Roosevelt was echoing the language that Democrats had embraced since 1884, when Grover Cleveland, whose base was in the urban areas of New York, won the White House. That message was not limited to politicians; indeed, it came from ordinary Americans of all stripes, including women, who could not vote but who had begun to exercise their power as consumers. They were more and more vocal, demanding an end to milk adulterated with chalk and formaldehyde, streets running with industrial pollution, and factories that overworked and maimed husbands and children.

Roosevelt added a Republican endorsement to that impulse, and momentum built. In 1910, voters gave control of the House to the Democrats, who backed an investigation into the power of bankers to direct the economy. In 1912 the House Committee on Banking and Currency under Arsène Pujo (D-LA) began to investigate the growing concentration of wealth in the economy. 

Four major parties fielded presidential candidates in the election of 1912; all were progressives. The Republicans renominated President Taft, who during his first term had broken up more trusts even than Roosevelt had. Taft’s nomination prompted Roosevelt to run on a third-party Progressive ticket, where he warned Americans that the government had sold out to business and that “[we] stand at Armageddon, and we battle for the Lord.” 

The Democrats nominated former college president and New Jersey governor Woodrow Wilson, whose advisor, the jurist Louis Brandeis, called for restoring competition to the economy to protect the welfare of all the people.
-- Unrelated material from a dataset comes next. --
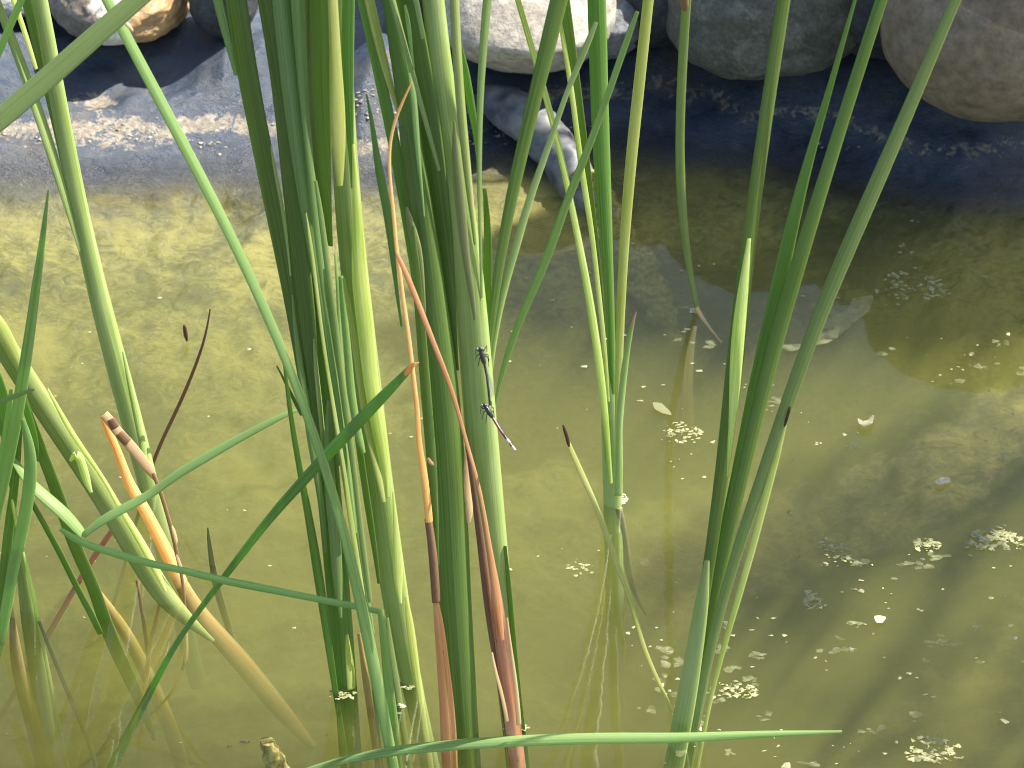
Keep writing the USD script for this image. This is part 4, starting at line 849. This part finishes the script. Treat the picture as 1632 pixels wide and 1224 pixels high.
# ------------------------------------------------------------------ unseen shrubs added beyond the right edge to shade the right bank and water
def shrub(label, centre, rad, nleaf, seed, foot, turn=0.0):
    q = np.random.default_rng(seed)
    t, loc = thing('bank_shrub', label, 'shrub', foot)  # added shade caster, stays out of view
    c = np.array(centre)
    for i in range(7):
        tgt = c + q.normal(size=3) * np.array(rad) * .5
        obj('branch', tube([foot + q.normal(size=3) * [.02, .02, 0], (foot + tgt) / 2 + q.normal(size=3) * .04, tgt], [.010, .007, .003], m=8, n=16), M['bark'], t, True, origin=loc)
    d = q.normal(size=(nleaf, 3)); d /= np.linalg.norm(d, axis=1)[:, None]
    e = d * np.array(rad) * (q.uniform(0, 1, (nleaf, 1)) ** .45) * (.75 + .5 * meshkit.fbm(d * 2 + seed, 3, seed))[:, None]
    p = c + e @ np.array([[math.cos(turn), math.sin(turn), 0], [-math.sin(turn), math.cos(turn), 0], [0, 0, 1]])
    ln = q.uniform(.022, .045, nleaf)
    u = q.normal(size=(nleaf, 3)); u /= np.linalg.norm(u, axis=1)[:, None]
    w = np.cross(u, q.normal(size=(nleaf, 3))); w /= np.linalg.norm(w, axis=1)[:, None]
    nn = np.cross(u, w)
    V = np.stack([p - u * ln[:, None], p + w * ln[:, None] * .4 + nn * ln[:, None] * .08, p + u * ln[:, None], p - w * ln[:, None] * .4 + nn * ln[:, None] * .08], 1).reshape(-1, 3)
    b = np.arange(nleaf)[:, None] * 4
    Fc = np.vstack([b + [0, 1, 2], b + [0, 2, 3]])
    pr = obj('foliage', (V, Fc), M['shrubleaf'], t, False, origin=loc)
    pr.SetCustomDataByKey('kind', 'stuff')

def over(px, py, z, up):
    """a point towards the sun from the pond place seen at px, py"""
    g = ground(px, py, z)
    return g + SUN * (up / SUN[2])
f1 = over(1400, 270, 0.05, .80)
shrub('added unseen leafy shrub casting shade over the right bank', f1, (.265, .13, .15), 2200, 3, np.array([f1[0] + .12, f1[1] + .12, .08]))
f2 = over(1500, 735, 0.0, .85)
shrub('added unseen leafy branch shaped to shade the water at the right', f2, (.23, .055, .08), 330, 5, np.array([1.38, f2[1] + .3, .08]), turn=math.atan2(*(ground(1690, 640) - ground(1150, 850))[[1, 0]]))
f3 = over(1640, 1020, 0.0, .95)
shrub('added unseen sparse shrub dappling shade on the near right water', f3, (.19, .16, .12), 110, 6, np.array([1.40, f3[1] + .1, .08]))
The American Socialist Party also fielded a candidate, Eugene V. Debs, who called for an ultimate end to capitalism and for workers to seize control of the government. 
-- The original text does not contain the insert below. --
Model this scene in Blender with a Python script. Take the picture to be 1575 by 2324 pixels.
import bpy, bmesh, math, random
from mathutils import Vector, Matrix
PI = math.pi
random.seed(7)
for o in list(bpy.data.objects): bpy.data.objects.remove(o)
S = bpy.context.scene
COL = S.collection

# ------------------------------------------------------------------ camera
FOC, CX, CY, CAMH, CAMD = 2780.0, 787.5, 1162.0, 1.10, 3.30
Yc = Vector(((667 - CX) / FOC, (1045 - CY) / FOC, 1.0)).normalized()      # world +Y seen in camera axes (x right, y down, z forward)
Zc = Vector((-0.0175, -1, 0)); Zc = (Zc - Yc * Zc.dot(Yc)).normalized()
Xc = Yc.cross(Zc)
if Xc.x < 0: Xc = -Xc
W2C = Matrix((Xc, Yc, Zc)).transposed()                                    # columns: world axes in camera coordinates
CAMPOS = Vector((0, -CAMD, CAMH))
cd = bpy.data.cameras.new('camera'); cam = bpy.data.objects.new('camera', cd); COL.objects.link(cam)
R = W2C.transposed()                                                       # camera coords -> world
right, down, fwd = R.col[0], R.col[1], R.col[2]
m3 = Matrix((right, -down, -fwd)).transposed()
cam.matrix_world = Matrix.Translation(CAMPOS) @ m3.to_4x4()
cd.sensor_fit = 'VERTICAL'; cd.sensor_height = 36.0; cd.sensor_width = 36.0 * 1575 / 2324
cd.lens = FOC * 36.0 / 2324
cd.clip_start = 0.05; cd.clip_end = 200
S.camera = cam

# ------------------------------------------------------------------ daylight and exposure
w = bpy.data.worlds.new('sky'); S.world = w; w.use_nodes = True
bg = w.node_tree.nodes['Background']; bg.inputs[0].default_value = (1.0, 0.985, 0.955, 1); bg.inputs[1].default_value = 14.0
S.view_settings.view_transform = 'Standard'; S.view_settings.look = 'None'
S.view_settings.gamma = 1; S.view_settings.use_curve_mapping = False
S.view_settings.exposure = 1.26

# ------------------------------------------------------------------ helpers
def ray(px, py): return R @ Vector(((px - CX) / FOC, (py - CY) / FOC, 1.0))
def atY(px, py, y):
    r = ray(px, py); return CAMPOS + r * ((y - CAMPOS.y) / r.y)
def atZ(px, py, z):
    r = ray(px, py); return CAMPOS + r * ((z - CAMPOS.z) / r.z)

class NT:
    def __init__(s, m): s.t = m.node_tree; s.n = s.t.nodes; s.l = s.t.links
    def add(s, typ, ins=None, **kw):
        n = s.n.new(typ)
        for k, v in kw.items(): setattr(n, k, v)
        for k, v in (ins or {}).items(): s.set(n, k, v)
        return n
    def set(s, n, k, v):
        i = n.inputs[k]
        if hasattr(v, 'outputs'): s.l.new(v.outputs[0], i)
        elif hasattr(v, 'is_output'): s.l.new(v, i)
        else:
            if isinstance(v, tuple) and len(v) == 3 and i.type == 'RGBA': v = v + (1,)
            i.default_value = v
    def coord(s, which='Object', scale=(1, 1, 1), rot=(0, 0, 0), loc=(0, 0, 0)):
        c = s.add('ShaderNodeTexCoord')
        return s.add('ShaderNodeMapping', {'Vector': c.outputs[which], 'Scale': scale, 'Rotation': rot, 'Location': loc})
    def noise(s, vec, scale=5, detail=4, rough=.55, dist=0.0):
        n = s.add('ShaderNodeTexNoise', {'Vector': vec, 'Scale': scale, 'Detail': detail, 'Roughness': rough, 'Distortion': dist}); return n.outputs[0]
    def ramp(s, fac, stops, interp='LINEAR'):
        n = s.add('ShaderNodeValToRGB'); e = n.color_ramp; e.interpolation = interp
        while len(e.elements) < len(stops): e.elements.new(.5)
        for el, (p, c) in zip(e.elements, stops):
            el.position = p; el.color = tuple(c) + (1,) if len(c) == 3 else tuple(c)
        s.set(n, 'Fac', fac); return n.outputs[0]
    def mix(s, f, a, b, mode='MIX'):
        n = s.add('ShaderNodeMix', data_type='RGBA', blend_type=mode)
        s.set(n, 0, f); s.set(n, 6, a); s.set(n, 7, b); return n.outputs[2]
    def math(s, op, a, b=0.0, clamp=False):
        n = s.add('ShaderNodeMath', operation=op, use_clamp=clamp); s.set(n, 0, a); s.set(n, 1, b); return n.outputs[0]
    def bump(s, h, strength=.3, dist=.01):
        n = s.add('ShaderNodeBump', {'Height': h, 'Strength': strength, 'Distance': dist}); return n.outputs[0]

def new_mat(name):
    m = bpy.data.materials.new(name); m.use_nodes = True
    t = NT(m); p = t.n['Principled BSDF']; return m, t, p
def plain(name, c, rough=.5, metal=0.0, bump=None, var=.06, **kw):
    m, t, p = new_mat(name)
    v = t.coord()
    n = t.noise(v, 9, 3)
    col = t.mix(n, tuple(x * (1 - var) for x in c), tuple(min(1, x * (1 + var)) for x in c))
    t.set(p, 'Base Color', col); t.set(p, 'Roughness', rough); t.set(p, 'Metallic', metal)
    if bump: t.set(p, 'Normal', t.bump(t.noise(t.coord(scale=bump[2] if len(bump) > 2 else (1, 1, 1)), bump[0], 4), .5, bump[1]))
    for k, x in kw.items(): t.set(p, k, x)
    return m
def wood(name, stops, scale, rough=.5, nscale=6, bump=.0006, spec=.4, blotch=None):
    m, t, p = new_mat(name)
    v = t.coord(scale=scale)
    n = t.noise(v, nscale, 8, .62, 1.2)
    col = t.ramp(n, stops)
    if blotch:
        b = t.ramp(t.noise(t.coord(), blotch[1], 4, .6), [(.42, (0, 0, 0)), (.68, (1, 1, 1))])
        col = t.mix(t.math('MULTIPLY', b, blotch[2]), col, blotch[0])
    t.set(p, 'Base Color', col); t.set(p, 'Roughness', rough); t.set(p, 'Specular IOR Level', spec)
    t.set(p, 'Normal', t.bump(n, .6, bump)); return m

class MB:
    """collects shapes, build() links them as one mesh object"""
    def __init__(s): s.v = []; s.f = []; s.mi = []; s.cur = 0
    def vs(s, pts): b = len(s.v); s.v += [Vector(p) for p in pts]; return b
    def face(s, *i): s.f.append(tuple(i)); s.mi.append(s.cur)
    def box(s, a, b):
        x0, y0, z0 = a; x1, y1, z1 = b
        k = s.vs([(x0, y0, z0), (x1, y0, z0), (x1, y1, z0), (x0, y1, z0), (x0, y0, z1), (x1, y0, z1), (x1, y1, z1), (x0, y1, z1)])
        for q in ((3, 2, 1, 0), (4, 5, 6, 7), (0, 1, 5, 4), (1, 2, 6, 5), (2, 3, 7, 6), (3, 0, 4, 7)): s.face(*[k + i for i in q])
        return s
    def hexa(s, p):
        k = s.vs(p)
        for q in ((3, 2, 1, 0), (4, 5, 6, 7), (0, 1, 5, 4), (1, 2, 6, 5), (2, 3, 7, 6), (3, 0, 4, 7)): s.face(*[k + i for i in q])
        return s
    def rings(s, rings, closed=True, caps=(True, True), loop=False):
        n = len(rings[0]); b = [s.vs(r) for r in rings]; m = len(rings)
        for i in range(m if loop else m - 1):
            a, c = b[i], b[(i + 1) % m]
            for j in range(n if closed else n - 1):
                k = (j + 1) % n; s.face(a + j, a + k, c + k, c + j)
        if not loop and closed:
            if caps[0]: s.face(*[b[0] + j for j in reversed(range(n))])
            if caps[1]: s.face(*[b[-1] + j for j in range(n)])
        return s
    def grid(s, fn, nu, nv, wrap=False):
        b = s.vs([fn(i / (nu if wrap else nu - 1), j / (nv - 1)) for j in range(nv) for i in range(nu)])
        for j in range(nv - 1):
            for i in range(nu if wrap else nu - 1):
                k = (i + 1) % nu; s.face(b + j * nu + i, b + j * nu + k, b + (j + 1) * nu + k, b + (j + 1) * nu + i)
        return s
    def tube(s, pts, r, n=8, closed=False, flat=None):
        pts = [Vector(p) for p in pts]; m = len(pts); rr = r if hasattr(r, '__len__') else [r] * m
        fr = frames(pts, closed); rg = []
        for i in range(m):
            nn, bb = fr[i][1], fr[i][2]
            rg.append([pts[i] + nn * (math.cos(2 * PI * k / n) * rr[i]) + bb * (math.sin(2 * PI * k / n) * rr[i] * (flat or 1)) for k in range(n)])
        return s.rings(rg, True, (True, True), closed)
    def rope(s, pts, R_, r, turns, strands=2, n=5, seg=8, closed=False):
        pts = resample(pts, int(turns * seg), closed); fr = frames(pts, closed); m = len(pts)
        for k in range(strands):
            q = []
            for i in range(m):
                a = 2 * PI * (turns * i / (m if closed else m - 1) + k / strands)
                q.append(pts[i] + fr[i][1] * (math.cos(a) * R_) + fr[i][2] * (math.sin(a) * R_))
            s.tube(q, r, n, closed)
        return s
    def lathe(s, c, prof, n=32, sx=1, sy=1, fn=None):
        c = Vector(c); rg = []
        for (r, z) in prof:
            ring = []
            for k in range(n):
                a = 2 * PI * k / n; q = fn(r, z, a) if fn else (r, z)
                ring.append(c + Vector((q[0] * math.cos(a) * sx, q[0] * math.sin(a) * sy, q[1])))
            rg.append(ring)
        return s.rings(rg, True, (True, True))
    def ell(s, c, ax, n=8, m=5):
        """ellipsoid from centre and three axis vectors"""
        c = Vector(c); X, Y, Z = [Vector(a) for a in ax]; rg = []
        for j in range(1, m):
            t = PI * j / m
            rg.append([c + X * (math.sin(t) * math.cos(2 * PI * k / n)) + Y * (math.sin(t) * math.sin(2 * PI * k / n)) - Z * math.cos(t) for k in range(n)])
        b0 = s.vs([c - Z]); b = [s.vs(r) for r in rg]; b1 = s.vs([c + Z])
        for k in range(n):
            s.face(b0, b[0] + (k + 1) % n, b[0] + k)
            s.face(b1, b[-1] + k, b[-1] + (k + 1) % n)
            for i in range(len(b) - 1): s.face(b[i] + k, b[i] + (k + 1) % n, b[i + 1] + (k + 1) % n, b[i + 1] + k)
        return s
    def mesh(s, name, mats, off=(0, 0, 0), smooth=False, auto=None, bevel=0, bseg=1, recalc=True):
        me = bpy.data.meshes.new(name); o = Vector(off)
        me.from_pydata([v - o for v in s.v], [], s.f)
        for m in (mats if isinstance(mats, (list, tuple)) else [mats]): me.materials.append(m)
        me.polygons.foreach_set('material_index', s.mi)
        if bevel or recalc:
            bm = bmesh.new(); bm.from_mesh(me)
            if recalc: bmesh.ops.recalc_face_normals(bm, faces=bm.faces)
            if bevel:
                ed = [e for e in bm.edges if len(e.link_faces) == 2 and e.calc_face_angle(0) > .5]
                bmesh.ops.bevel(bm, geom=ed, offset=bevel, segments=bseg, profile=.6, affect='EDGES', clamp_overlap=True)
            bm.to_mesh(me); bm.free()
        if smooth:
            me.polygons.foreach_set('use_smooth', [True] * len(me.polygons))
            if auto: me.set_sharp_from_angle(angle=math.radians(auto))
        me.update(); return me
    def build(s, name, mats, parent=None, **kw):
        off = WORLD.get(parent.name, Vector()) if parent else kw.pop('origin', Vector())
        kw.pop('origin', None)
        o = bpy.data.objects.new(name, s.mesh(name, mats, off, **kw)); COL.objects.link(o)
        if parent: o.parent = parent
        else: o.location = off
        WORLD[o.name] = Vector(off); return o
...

On November 5, 1912, voters elected Democrat Woodrow Wilson to the White House and gave the Democrats control of both chambers of Congress. Although he won only 42% of the popular vote, Wilson garnered 409 electoral votes to Roosvelt’s 107 and Taft’s 15. In an even more pointed message, the split in the Republican Party also led to the ouster of Uncle Joe Cannon from Congress.
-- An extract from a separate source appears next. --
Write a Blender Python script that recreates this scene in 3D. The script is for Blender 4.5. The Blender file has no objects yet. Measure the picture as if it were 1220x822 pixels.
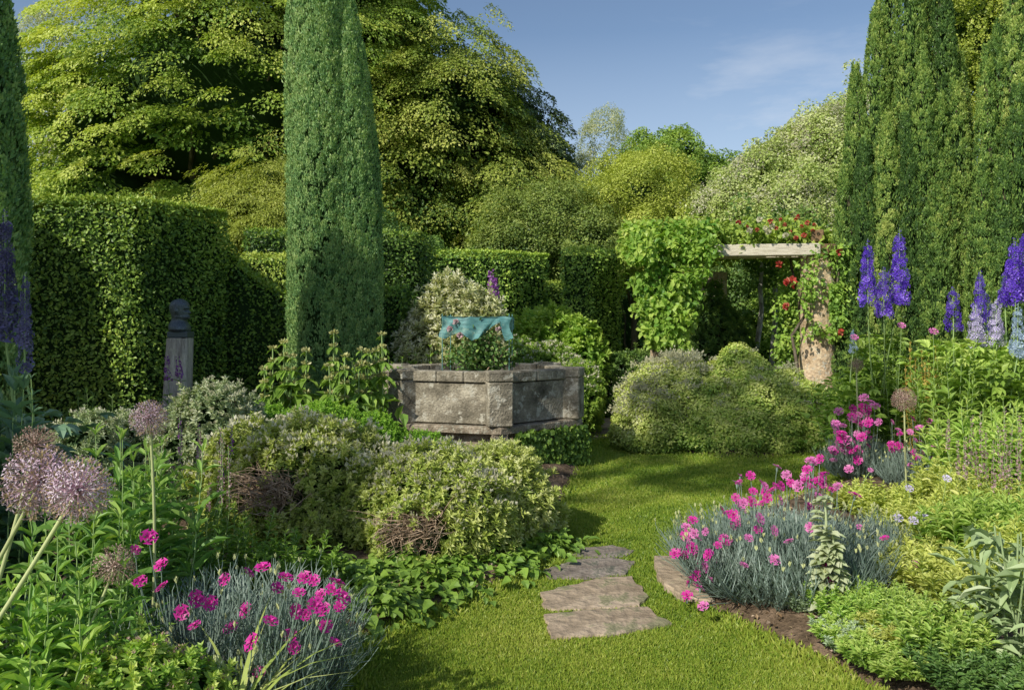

In February 1913, a month before Wilson took office, the report of the Pujo Committee—so called even though an illness in Pujo’s family made him cede the chair to Hubert Stephens (D-MS)—showed that overlapping directorates and corporate boards had enabled a handful of men to control more than $22 billion in 112 corporations, where they stifled competition. 

Although banks refused to cooperate with the investigation, the committee had learned enough to be “satisfied from the proofs submitted, even in the absence of data from the banks, that there is an established and well-defined identity and community of interest between a few leaders of finance, created and held together through stock ownership, interlocking directorates, partnership and joint account transactions, and other forms of domination of banks, trust companies, railroads, and public-service and industrial corporations, which has resulted in great and rapidly growing concentration of the control of money in the hands of these few men.”

Outraged, Americans got behind the Sixteenth Amendment to the Constitution establishing the power of the federal government to levy an income tax, which was ratified in February 1913. In December 1913, Congress passed the Federal Reserve Act, providing federal oversight of the country’s banking system. The following year it passed the Clayton Antitrust Act, which prohibited anticompetitive economic practices. And it established the Federal Trade Commission to prevent unfair methods of competition. 

November 5, 1912, turned out to be a crucial day in the history of our country. But when the day dawned, it was not clear what the evening would bring. For their part, Mr. and Mrs. J. H. Kyler of Denison, Texas, were hedging their bets: when their newborn triplets arrived shortly before the election, they named the boys William Howard Taft Kyler, Theodore Roosevelt Kyler, and Woodrow Wilson Kyler.